En los humanos esa tendencia al dominio se manifiesta desde la infancia y va materializándose en actitudes despóticas, aun crueles, destructivas y despectivas que adopta el niño respecto de su entorno. Para limar esa propensión -que pone en peligro su supervivencia- al niño se le va enseñando que en ejercicio de su tiranía puede hacer y deshacer tanto cuanto permita la preservación de su cuerpo y la de una mínima sociabilidad amistosa. Es decir, que puede hacer tanto cuanto no le provoque necesidad o peligro física: “con la comida no se juega”, “agua que no has de beber, déjala correr”. O tanto cuanto no le cause aislamiento: “trata a los demás como quieres que te traten.”

Limada aquella propensión, el humano deviene capaz de elegir racional y razonablemente. Y viene al pelo aquí el parecer de Dani, para quien “la libertad reside en tener consciencia de que uno mismo es la medida del universo.”

Al crecer, sin embargo, la persona se da cuenta de que no le es del todo imposible extender a voluntad su radio de dominio, incluso haciéndole trampa a su libertad en razón de una elección irracional o no razonable, si reduce la amistad a la conveniencia como causa de sus relaciones con los otros. Aseguradas ciertas condiciones, pues, el inconfloructo antropolátrico deja de ser útil para la conservación del individuo. Es el momento propicio para que irrumpa la codicia, cuyas víctimas empiezan a desear para sí no sólo toda cosa constitutiva de riqueza, sino también a todo humano que pueda servirle para enriquecerse. El codicioso vive convencido de que “bajo toda piedra se esconde un escorpión” y en sus relaciones interpersonales no hay sinceridad sino disimulo, ni tranquilidad sino zozobra.
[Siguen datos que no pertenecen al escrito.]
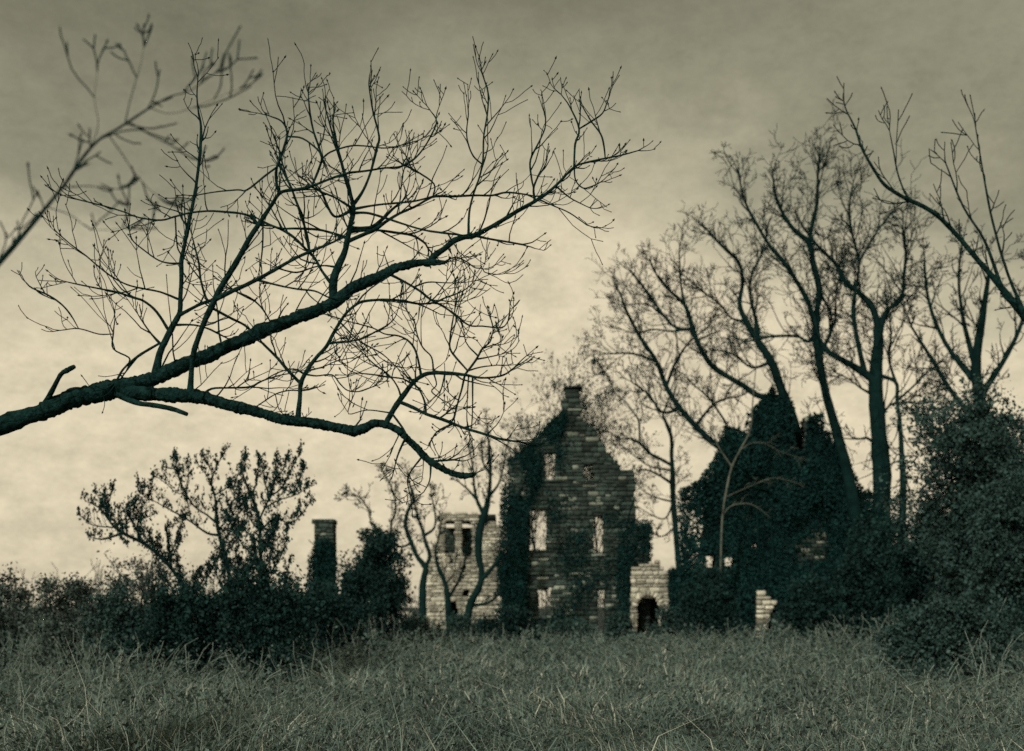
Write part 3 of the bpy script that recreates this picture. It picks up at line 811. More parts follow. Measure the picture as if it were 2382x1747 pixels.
# the second bough of that side, nearer to the lens and out of focus
T2 = Tree('leaning_sapling', 'soft dark leaning bough nearest the lens at upper left', 'tree', 4.2, M['bark'], drift=0.2, ysafe=(3.6, 5.0))
def t2(win, pts, **kw):
    a = T2.line(win, pts, wscale=0.35, **kw)
    T2.sprout(a[0], a[1], 0.10, 0.22, 0.0036, 1, 0.2, up=0.2, **tw)
t2('S', [(-540, 2500, 90), (-500, 1800, 70), (-420, 1300, 54), (-230, 900, 46), (-60, 680, 40), (60, 540, 34), (144, 437, 24), (166, 406, 22), (193, 366, 20), (229, 326, 19), (273, 300, 17), (308, 277, 15), (348, 251, 13), (397, 224, 10), (442, 211, 8), (500, 170, 6)], part='bough', sides=10, free=True)
t2('C', [(510, 515, 18), (540, 420, 16), (570, 310, 14), (600, 210, 9), (620, 110, 6)])
t2('C', [(545, 520, 20), (650, 570, 18), (750, 620, 18), (850, 680, 14), (890, 695, 10)])
t2('C', [(430, 580, 17), (510, 680, 16), (570, 770, 14), (640, 850, 12), (700, 900, 10)])
t2('C', [(195, 850, 20), (300, 840, 17), (390, 845, 14), (480, 855, 10)])
t2('C', [(330, 640, 14), (380, 520, 12), (360, 380, 9), (375, 240, 6)])
t2('C', [(640, 430, 12), (760, 460, 10), (900, 420, 9), (1020, 370, 7), (1120, 330, 6)])
t2('C', [(130, 930, 16), (230, 990, 14), (330, 1060, 12), (420, 1070, 9), (520, 1060, 7)])
T2.finish(M['twig'], bud_size=0.014, sides=4, bud_keep=0.5)

# ------------------------------------------------------------------ bough entering from the right
T3 = Tree('slanting_tree', 'thin bare tree leaning in over the top right corner', 'tree', 7.0, M['bark'], drift=0.2, ysafe=(6, 9))
def t3(win, pts, **kw):
    a = T3.line(win, pts, wscale=0.55, **kw)
    T3.sprout(a[0], a[1], 0.15, 0.35, 0.005, 1, 0.25, up=0.3, **tw)
t3('S', [(2720, 2060, 70), (2700, 1700, 62), (2640, 1300, 54), (2540, 1010, 44), (2420, 790, 36), (2330, 670, 27), (2262, 590, 20), (2215, 535, 19), (2165, 490, 18), (2100, 458, 17), (2058, 430, 14), (2030, 390, 12), (2005, 345, 10), (1990, 300, 8), (1970, 260, 6)], part='bough', sides=10, free=True)
t3('D', [(1740, 375, 20), (1690, 310, 17), (1660, 220, 15), (1640, 110, 12), (1620, 10, 8)])
t3('S', [(2400, 760, 15), (2345, 640, 12), (2310, 520, 10), (2290, 420, 8), (2270, 300, 5)])
t3('S', [(2330, 670, 16), (2290, 560, 12), (2240, 480, 10), (2200, 380, 6)])
T3.finish(M['twig'], bud_size=0.015, sides=4, bud_keep=0.5)

# ------------------------------------------------------------------ the trees on the right (windows D, E, J, K)
fw = dict(trop=0.10, wig=0.34, kids=(2, 3), ang=(25, 65), rmin=0.0125)
def far(Tr, win, pts, sp=0.27, L=2.3, lvl=3, r=0.036, t0=0.2, up=0.3, sides=7, **kw):
    a = Tr.line(win, pts, sides=sides, **kw)
    Tr.sprout(a[0], a[1], sp, L, r, lvl, t0, up=up, **fw)
    return a
R1 = Tree('bare_tree', 'stoutest bare trunk on the right, forking low beside the ivy ruin', 'tree', 50.0, M['bark_far'], drift=0.35, ysafe=(44, 56), group='bare trees behind the ruins')
far(R1, 'D', [(1610, 2560, 105), (1600, 2300, 95), (1580, 2080, 95), (1580, 1820, 95), (1565, 1620, 82), (1548, 1400, 74), (1550, 1250, 64), (1562, 1100, 52), (1552, 1000, 42), (1520, 920, 36), (1460, 860, 30), (1390, 800, 25), (1340, 710, 21), (1260, 630, 17), (1200, 560, 12), (1150, 480, 8)], part='trunk', sides=12, t0=0.5, free=True)
for p_ in [('D', [(1562, 1110, 40), (1600, 960, 24), (1680, 900, 20), (1695, 780, 17), (1705, 640, 13), (1690, 520, 8)]), ('D', [(1510, 1330, 42), (1440, 1250, 35), (1370, 1210, 31), (1290, 1160, 27), (1250, 1090, 20), (1230, 1000, 12)]),
           ('D', [(1480, 1280, 26), (1450, 1100, 25), (1430, 960, 23), (1440, 860, 19), (1460, 700, 15), (1420, 530, 14), (1410, 400, 10), (1430, 280, 6)]), ('D', [(1460, 710, 13), (1540, 560, 11), (1620, 450, 7)]),
           ('K', [(700, 470, 22), (780, 520, 24), (790, 640, 26), (810, 800, 30), (820, 1000, 36), (830, 1160, 42), (824, 1400, 46), (800, 1700, 50), (790, 2160, 60)]), ('K', [(780, 530, 20), (740, 380, 14), (750, 230, 12), (740, 100, 8)]), ('K', [(800, 640, 18), (880, 560, 16), (960, 480, 12), (1050, 400, 8)]),
           ('K', [(690, 960, 20), (600, 880, 16), (540, 885, 12), (440, 880, 7)]), ('K', [(700, 800, 20), (740, 670, 15), (860, 650, 12), (960, 660, 8)]), ('K', [(640, 640, 20), (560, 560, 14), (480, 500, 11), (380, 450, 7)]), ('K', [(660, 200, 20), (740, 60, 16), (830, -60, 10)])]:
    far(R1, *p_)
R1.finish(M['twig'], sides=3)
R2 = Tree('bare_tree', 'slim bare trunk leaning towards the ivy ruin, between two stouter trees', 'tree', 54.0, M['bark_far'], drift=0.35, ysafe=(49, 60), group='bare trees behind the ruins')
far(R2, 'D', [(1470, 2500, 70), (1450, 2100, 62), (1400, 1800, 56), (1340, 1577, 48), (1290, 1400, 45), (1250, 1200, 43), (1235, 1050, 43), (1240, 950, 37), (1252, 850, 33), (1220, 700, 29), (1200, 600, 28), (1120, 530, 25), (1060, 440, 20), (1020, 340, 15), (1010, 250, 8)], part='trunk', sides=11, t0=0.45, free=True)
for p_ in [('D', [(1200, 605, 22), (1215, 500, 20), (1240, 390, 18), (1245, 250, 12), (1250, 150, 8)]), ('D', [(1232, 1040, 27), (1190, 900, 25), (1120, 780, 23), (1060, 690, 21), (990, 610, 18), (930, 510, 16), (880, 420, 14), (850, 340, 12), (830, 240, 7)]),
           ('D', [(1240, 1100, 22), (1190, 1115, 20), (1130, 1085, 17), (980, 1090, 16), (900, 1110, 10)]), ('D', [(1245, 860, 16), (1310, 960, 12), (1320, 1030, 10)]), ('D', [(1250, 1180, 16), (1330, 1020, 14), (1340, 860, 10), (1370, 740, 7)])]:
    far(R2, *p_)
R2.finish(M['twig'], sides=3)
R3 = Tree('bare_tree', 'bare tree rising from the ivy apex with long arching limbs', 'tree', 61.5, M['bark_far'], drift=0.3, ysafe=(59.6, 66), group='bare trees behind the ruins')
far(R3, 'D', [(1190, 2500, 80), (1180, 2000, 74), (1150, 1700, 66), (1100, 1500, 58), (1040, 1330, 46), (1000, 1220, 42), (930, 1110, 37), (870, 1010, 29), (835, 920, 25), (850, 800, 21), (830, 700, 19), (760, 630, 16), (690, 560, 12), (650, 510, 6)], part='trunk', sides=11, t0=0.5, free=True)
for p_ in [('D', [(1010, 1430, 30), (940, 1400, 30), (860, 1350, 31), (760, 1290, 29), (680, 1230, 28), (610, 1110, 27), (575, 1000, 23), (545, 920, 19), (470, 850, 15), (410, 780, 12), (370, 700, 8)]),
           ('D', [(580, 1070, 22), (500, 1040, 17), (430, 970, 15), (370, 880, 13), (300, 790, 12), (268, 750, 9)]), ('D', [(540, 930, 14), (525, 800, 11), (520, 700, 9), (518, 630, 6)]), ('D', [(430, 970, 9), (350, 920, 7), (240, 920, 5)]), ('D', [(560, 1060, 12), (470, 1060, 10), (380, 1050, 8), (290, 1070, 6), (200, 1045, 5)]),
           ('D', [(870, 1020, 13), (790, 990, 11), (730, 920, 10), (640, 850, 9), (570, 790, 6)]), ('D', [(935, 1115, 24), (920, 1000, 20), (890, 880, 16), (900, 760, 12), (960, 640, 8)]), ('D', [(1000, 1230, 16), (900, 1250, 13), (800, 1180, 10), (720, 1160, 8)])]:
    far(R3, *p_)
R3.finish(M['twig'], sides=3)
R4 = Tree('bare_tree', 'crooked budding tree in the gap between the two gables', 'tree', 69.0, M['bark_far'], drift=0.3, ysafe=(66.5, 74), group='bare trees behind the ruins')
far(R4, 'J', [(1800, 2600, 70), (1760, 2100, 58), (1720, 1600, 52), (1712, 1300, 50), (1702, 1150, 42), (1700, 980, 36), (1650, 840, 33), (1620, 760, 28), (1660, 660, 18), (1700, 520, 12)], part='trunk', sides=10, t0=0.4, free=True, sp=0.6)
for p_ in [('J', [(1690, 1260, 32), (1600, 1190, 30), (1500, 1140, 29), (1400, 1040, 27), (1300, 990, 19), (1200, 990, 15), (1100, 930, 13), (980, 920, 9)]), ('J', [(1390, 1030, 17), (1385, 830, 16), (1330, 730, 15), (1260, 640, 15), (1160, 560, 14), (1110, 430, 12), (1060, 350, 10), (1000, 270, 7)]), ('J', [(1390, 850, 13), (1425, 760, 12), (1400, 620, 9)]),
           ('J', [(1700, 1460, 26), (1560, 1330, 20), (1440, 1290, 15), (1360, 1320, 9)]), ('J', [(1710, 1300, 20), (1500, 1260, 15), (1350, 1160, 12), (1230, 1060, 9)]), ('J', [(1700, 1560, 20), (1560, 1560, 16), (1440, 1500, 11), (1380, 1440, 7)]), ('J', [(1720, 1640, 20), (1640, 1760, 16), (1500, 1720, 12), (1400, 1660, 7)]), ('J', [(1730, 1800, 18), (1620, 1930, 14), (1500, 1900, 9)])]:
    far(R4, *p_, sp=0.55, L=1.3)
R4.finish(M['twig'], sides=3, bud_size=0.10, bud_keep=0.8)
R5 = Tree('bare_tree', 'bare limb slanting up left out of the dark ivy towards open sky', 'tree', 60.5, M['bark_far'], drift=0.1, ysafe=(59.4, 63), group='bare trees behind the ruins')
far(R5, 'E', [(560, 1500, 60), (520, 900, 52), (470, 600, 42), (400, 440, 35), (330, 380, 34), (260, 310, 31), (180, 220, 28), (110, 110, 25), (60, -20, 22), (-20, -140, 18), (-90, -270, 14), (-130, -380, 9)], part='trunk', sides=10, t0=0.45, free=True)
for p_ in [('E', [(180, 220, 16), (90, 240, 14), (20, 150, 12), (-60, 90, 8)]), ('E', [(110, 110, 16), (160, -20, 13), (230, -120, 10), (320, -190, 7)]), ('E', [(260, 310, 14), (350, 200, 12), (420, 170, 9), (480, 160, 6)]), ('E', [(60, -20, 14), (-60, -60, 11), (-180, -60, 8)]), ('E', [(420, 300, 12), (330, 170, 10), (250, 100, 7)])]:
    far(R5, *p_)
R5.finish(M['twig'], sides=3, bud_size=0.07, bud_keep=0.5)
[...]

De alguna manera, el paradigma del incofloructo antropolátrico es el pariente cacique, cuyos primeros y más preciados instrumentos de producción son las mujeres, que le administran la hacienda y le dan hijos y nietos para perpetuarla. El cacique disfraza la diversidad de habilidades en disparidad de fuerzas y se autoproclama dios dentro de sus propias dimensiones.

Entonces el humano pasa de ser hombre potísimo a macho prepotente con relación a ciertos miembros de su especie. La prepotencia del macho se manifiesta, en particular, respecto a miembros de su propia tribu, secundarios por ser aparentemente nulo su valor en la preservación del grupo; por ejemplo, las mujeres horras, los niños, los dementes y los homosexuales. Cuando el hombre potísimo es defenestrado por el macho prepotente, lo humano es suplantado por lo masculino; el hombre medida, por el macho medidor; la inteligencia, por la fuerza. Y los vicios de la tribu, de la familia inconflorúctica, acaban invadiendo como verdolaga todos los ámbitos de la ya mal denominada sociedad humana.